Reproduce every entry exactly and leave its pictures out.

◆ **Data rows**:
○ ○ ○

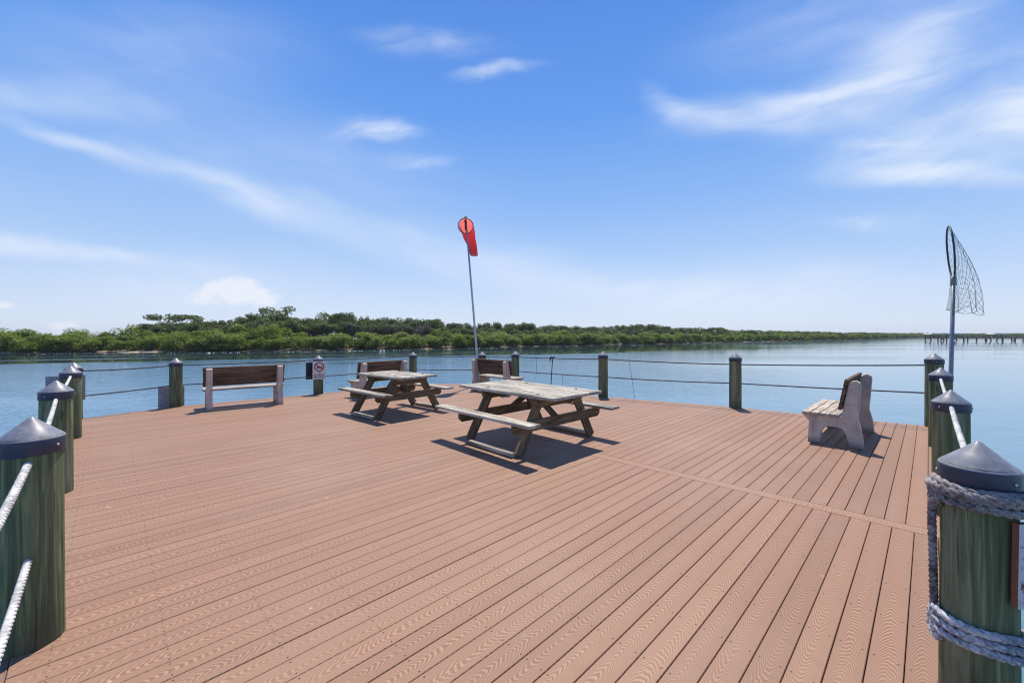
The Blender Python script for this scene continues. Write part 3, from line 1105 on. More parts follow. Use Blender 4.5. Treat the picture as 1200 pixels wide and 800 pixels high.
# ------------------------------------------------------------------ picnic tables
def plank(name, size, mat, parent, loc, rot, chamfer=0, bev=0.005):
    mb = MB()
    if chamfer:
        L, t, h = size
        pl_ = [(-L / 2, h / 2), (L / 2, h / 2), (L / 2, -h / 2 + chamfer * 0.9), (L / 2 - chamfer, -h / 2), (-L / 2 + chamfer, -h / 2), (-L / 2, -h / 2 + chamfer * 0.9)]
        mb.prism(pl_[::-1], t, None, bev)
    else:
        mb.box(size, None, bev)
    o = mb.build(name, mat, parent)
    o.location = loc
    o.rotation_euler = rot
    return o


def picnic_table(loc, rz, label, L, Wd, SL, SP_, B, F, fo, npl, ty):
    root = empty('picnic_table', loc, rz, label, 'picnic table', 'weathered wooden picnic tables')
    H, HS, T = 0.75, 0.478, 0.038
    mb = MB()
    pw = Wd / npl
    for i in range(npl):
        y = -Wd / 2 + pw * (i + 0.5)
        mb.box((L + random.uniform(-0.012, 0.012), pw - random.uniform(0.006, 0.011), T),
               TR(random.uniform(-0.006, 0.006), y, H - T / 2 + random.uniform(-0.002, 0.002), R(random.uniform(-0.5, 0.5)), 0, R(random.uniform(-0.1, 0.1))), 0.006)
    # bolt heads over the beams
    for i in range(npl):
        for sx_ in (-F + fo, F + fo):
            y = -Wd / 2 + pw * (i + 0.5) + random.uniform(-0.02, 0.02)
            mb.lathe([(0.007, 0), (0.007, 0.003), (0.004, 0.005)], 8, 1, TR(sx_ + 0.045, y, H))
    mb.build('tabletop', [M['bleached'], M['dark_metal']], root)
    for sg in (-1, 1):
        mb = MB()
        mb.box((SL, 0.20, T), TR(0, sg * (SP_ / 2 - 0.10), HS - T / 2, R(0.6 * sg), 0, 0), 0.007)
        mb.build('bench_seat', M['bleached'], root)
    for fx in (-F + fo, F + fo):
        out_ = 1 if fx > fo else -1
        for sg in (-1, 1):
            y0, z0, y1, z1 = sg * B / 2, 0.02, sg * ty, H - T - 0.005
            ln = math.hypot(y1 - y0, z1 - z0) + 0.03
            ang = math.atan2(z1 - z0, y1 - y0)
            mb = MB()
            mb.box((ln, 0.04, 0.14), None, 0.006)
            o = mb.build('leg', M['frame'], root)
            o.location = (fx, (y0 + y1) / 2, (z0 + z1) / 2 + 0.008)
            # local x along the leg, local y along the table
            xa = Vector((0, math.cos(ang), math.sin(ang)))
            ya = Vector((1, 0, 0))
            za = xa.cross(ya)
            o.rotation_euler = Matrix((xa, ya, za)).transposed().to_euler()
        plank('seat_beam', (SP_ - 0.10, 0.038, 0.135), M['frame'], root, (fx + out_ * 0.0405, 0, HS - T - 0.068), (0, 0, R(90)), 0.05)
        plank('top_beam', (Wd - 0.10, 0.038, 0.125), M['frame'], root, (fx + out_ * 0.0405, 0, H - T - 0.063), (0, 0, R(90)), 0.05)
        bx0, bz0, bx1, bz1 = fo + 0.05 * out_, H - T - 0.02, fx - out_ * 0.03, HS - T - 0.05
        ln = math.hypot(bx1 - bx0, bz1 - bz0)
        a = math.atan2(bz1 - bz0, bx1 - bx0)
        plank('brace', (ln, 0.04, 0.085), M['frame'], root, ((bx0 + bx1) / 2, 0.0, (bz0 + bz1) / 2), (0, -a, 0))
    for sg in (-1, 1):
        plank('foot_rail', (2 * F - 0.05, 0.10, 0.045), M['bleached'], root, (fo, sg * (B / 2 + 0.045), 0.036), (0, 0, 0))
    return root


picnic_table((0.22, 6.10, 0), R(-46.2), 'large weathered picnic table in the middle of the deck, nearest one', 1.93, 1.08, 1.95, 1.94, 1.53, 0.50, 0.10, 8, 0.36)
picnic_table((-2.315, 8.20, 0), R(-40.5), 'smaller weathered picnic table behind and left of the large one', 1.50, 0.86, 1.62, 1.60, 1.38, 0.40, 0.03, 6, 0.27)


# ------------------------------------------------------------------ benches
PROF = [(0.684, 0.395), (0.60, 0.30), (0.617, 0.0), (0.475, 0.0), (0.456, 0.17), (0.42, 0.235), (0.37, 0.255), (0.27, 0.255), (0.215, 0.235), (0.185, 0.17),
        (0.145, 0.0), (0.0, 0.0), (0.012, 0.165), (0.06, 0.36), (0.025, 0.84), (0.035, 0.885), (0.075, 0.915), (0.125, 0.90), (0.155, 0.865), (0.235, 0.42), (0.245, 0.395)]


def bench_parts(root, CC):
    for sg in (-1, 1):
        mb = MB()
        mb.prism([(p[0] - 0.34, p[1]) for p in PROF], 0.105, TR(0, 0, 0, 0, 0, R(90)), 0.012)
        o = mb.build('end_support', M['concrete'], root)
        o.location = (sg * CC / 2, 0, 0)
    LN = CC + 0.20
    mb = MB()
    for i in range(4):
        y = 0.25 + 0.108 * (i + 0.5) - 0.34
        mb.box((LN + random.uniform(-0.01, 0.01), 0.098, 0.038), TR(random.uniform(-0.004, 0.004), y, 0.417 + random.uniform(-0.001, 0.001)), 0.005)
    mb.build('seat', M['slat'], root)
    mb = MB()
    a = math.atan2(0.865 - 0.42, 0.155 - 0.235)
    dyy, dzz = math.cos(a), math.sin(a)
    for i in range(4):
        t = 0.075 + 0.108 * (i + 0.5) + 0.005
        y, z = 0.240 + dyy * t - 0.34 + 0.024, 0.42 + dzz * t + 0.004
        mb.box((LN + random.uniform(-0.01, 0.01), 0.100, 0.038), TR(random.uniform(-0.004, 0.004), y, z, a, 0, 0), 0.005)
    mb.build('backrest', M['backslat'], root)


def bench(x, y, face, CC, label, zs=0.935):
    """face = direction the sitter looks, degrees from +X"""
    root = empty('bench', (x, y, 0), R(face - 90), label, 'bench', 'concrete and wood benches facing the water')
    bench_parts(root, CC)
    root.scale = (1, 1, zs)
    return root


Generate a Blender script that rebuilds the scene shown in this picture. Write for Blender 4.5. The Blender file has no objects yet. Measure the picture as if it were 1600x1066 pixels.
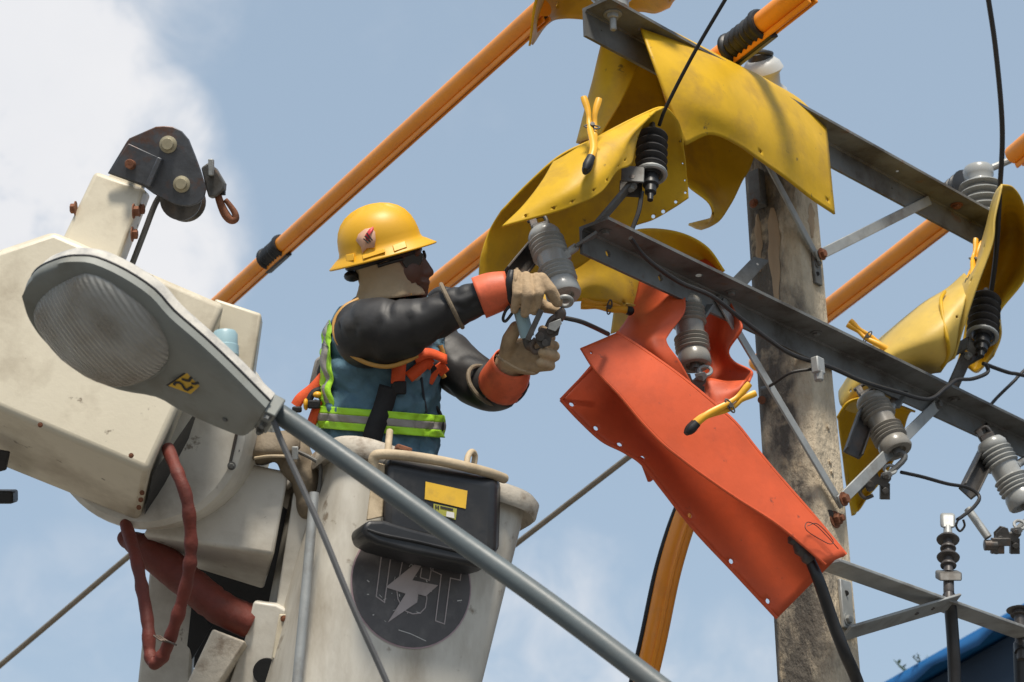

○ ○ ○

◆ **Solution for this problem**:
The Blender Python script for this scene continues. Write part 3, from line 1105 on. More parts follow. Use Blender 4.5. Treat the picture as 1200 pixels wide and 800 pixels high.
# ------------------------------------------------------------------ picnic tables
def plank(name, size, mat, parent, loc, rot, chamfer=0, bev=0.005):
    mb = MB()
    if chamfer:
        L, t, h = size
        pl_ = [(-L / 2, h / 2), (L / 2, h / 2), (L / 2, -h / 2 + chamfer * 0.9), (L / 2 - chamfer, -h / 2), (-L / 2 + chamfer, -h / 2), (-L / 2, -h / 2 + chamfer * 0.9)]
        mb.prism(pl_[::-1], t, None, bev)
    else:
        mb.box(size, None, bev)
    o = mb.build(name, mat, parent)
    o.location = loc
    o.rotation_euler = rot
    return o


def picnic_table(loc, rz, label, L, Wd, SL, SP_, B, F, fo, npl, ty):
    root = empty('picnic_table', loc, rz, label, 'picnic table', 'weathered wooden picnic tables')
    H, HS, T = 0.75, 0.478, 0.038
    mb = MB()
    pw = Wd / npl
    for i in range(npl):
        y = -Wd / 2 + pw * (i + 0.5)
        mb.box((L + random.uniform(-0.012, 0.012), pw - random.uniform(0.006, 0.011), T),
               TR(random.uniform(-0.006, 0.006), y, H - T / 2 + random.uniform(-0.002, 0.002), R(random.uniform(-0.5, 0.5)), 0, R(random.uniform(-0.1, 0.1))), 0.006)
    # bolt heads over the beams
    for i in range(npl):
        for sx_ in (-F + fo, F + fo):
            y = -Wd / 2 + pw * (i + 0.5) + random.uniform(-0.02, 0.02)
            mb.lathe([(0.007, 0), (0.007, 0.003), (0.004, 0.005)], 8, 1, TR(sx_ + 0.045, y, H))
    mb.build('tabletop', [M['bleached'], M['dark_metal']], root)
    for sg in (-1, 1):
        mb = MB()
        mb.box((SL, 0.20, T), TR(0, sg * (SP_ / 2 - 0.10), HS - T / 2, R(0.6 * sg), 0, 0), 0.007)
        mb.build('bench_seat', M['bleached'], root)
    for fx in (-F + fo, F + fo):
        out_ = 1 if fx > fo else -1
        for sg in (-1, 1):
            y0, z0, y1, z1 = sg * B / 2, 0.02, sg * ty, H - T - 0.005
            ln = math.hypot(y1 - y0, z1 - z0) + 0.03
            ang = math.atan2(z1 - z0, y1 - y0)
            mb = MB()
            mb.box((ln, 0.04, 0.14), None, 0.006)
            o = mb.build('leg', M['frame'], root)
            o.location = (fx, (y0 + y1) / 2, (z0 + z1) / 2 + 0.008)
            # local x along the leg, local y along the table
            xa = Vector((0, math.cos(ang), math.sin(ang)))
            ya = Vector((1, 0, 0))
            za = xa.cross(ya)
            o.rotation_euler = Matrix((xa, ya, za)).transposed().to_euler()
        plank('seat_beam', (SP_ - 0.10, 0.038, 0.135), M['frame'], root, (fx + out_ * 0.0405, 0, HS - T - 0.068), (0, 0, R(90)), 0.05)
        plank('top_beam', (Wd - 0.10, 0.038, 0.125), M['frame'], root, (fx + out_ * 0.0405, 0, H - T - 0.063), (0, 0, R(90)), 0.05)
        bx0, bz0, bx1, bz1 = fo + 0.05 * out_, H - T - 0.02, fx - out_ * 0.03, HS - T - 0.05
        ln = math.hypot(bx1 - bx0, bz1 - bz0)
        a = math.atan2(bz1 - bz0, bx1 - bx0)
        plank('brace', (ln, 0.04, 0.085), M['frame'], root, ((bx0 + bx1) / 2, 0.0, (bz0 + bz1) / 2), (0, -a, 0))
    for sg in (-1, 1):
        plank('foot_rail', (2 * F - 0.05, 0.10, 0.045), M['bleached'], root, (fo, sg * (B / 2 + 0.045), 0.036), (0, 0, 0))
    return root


picnic_table((0.22, 6.10, 0), R(-46.2), 'large weathered picnic table in the middle of the deck, nearest one', 1.93, 1.08, 1.95, 1.94, 1.53, 0.50, 0.10, 8, 0.36)
picnic_table((-2.315, 8.20, 0), R(-40.5), 'smaller weathered picnic table behind and left of the large one', 1.50, 0.86, 1.62, 1.60, 1.38, 0.40, 0.03, 6, 0.27)


# ------------------------------------------------------------------ benches
PROF = [(0.684, 0.395), (0.60, 0.30), (0.617, 0.0), (0.475, 0.0), (0.456, 0.17), (0.42, 0.235), (0.37, 0.255), (0.27, 0.255), (0.215, 0.235), (0.185, 0.17),
        (0.145, 0.0), (0.0, 0.0), (0.012, 0.165), (0.06, 0.36), (0.025, 0.84), (0.035, 0.885), (0.075, 0.915), (0.125, 0.90), (0.155, 0.865), (0.235, 0.42), (0.245, 0.395)]


def bench_parts(root, CC):
    for sg in (-1, 1):
        mb = MB()
        mb.prism([(p[0] - 0.34, p[1]) for p in PROF], 0.105, TR(0, 0, 0, 0, 0, R(90)), 0.012)
        o = mb.build('end_support', M['concrete'], root)
        o.location = (sg * CC / 2, 0, 0)
    LN = CC + 0.20
    mb = MB()
    for i in range(4):
        y = 0.25 + 0.108 * (i + 0.5) - 0.34
        mb.box((LN + random.uniform(-0.01, 0.01), 0.098, 0.038), TR(random.uniform(-0.004, 0.004), y, 0.417 + random.uniform(-0.001, 0.001)), 0.005)
    mb.build('seat', M['slat'], root)
    mb = MB()
    a = math.atan2(0.865 - 0.42, 0.155 - 0.235)
    dyy, dzz = math.cos(a), math.sin(a)
    for i in range(4):
        t = 0.075 + 0.108 * (i + 0.5) + 0.005
        y, z = 0.240 + dyy * t - 0.34 + 0.024, 0.42 + dzz * t + 0.004
        mb.box((LN + random.uniform(-0.01, 0.01), 0.100, 0.038), TR(random.uniform(-0.004, 0.004), y, z, a, 0, 0), 0.005)
    mb.build('backrest', M['backslat'], root)


def bench(x, y, face, CC, label, zs=0.935):
    """face = direction the sitter looks, degrees from +X"""
    root = empty('bench', (x, y, 0), R(face - 90), label, 'bench', 'concrete and wood benches facing the water')
    bench_parts(root, CC)
    root.scale = (1, 1, zs)
    return root


Generate a Blender script that rebuilds the scene shown in this picture. Write for Blender 4.5. The Blender file has no objects yet. Measure the picture as if it were 1600x1066 pixels.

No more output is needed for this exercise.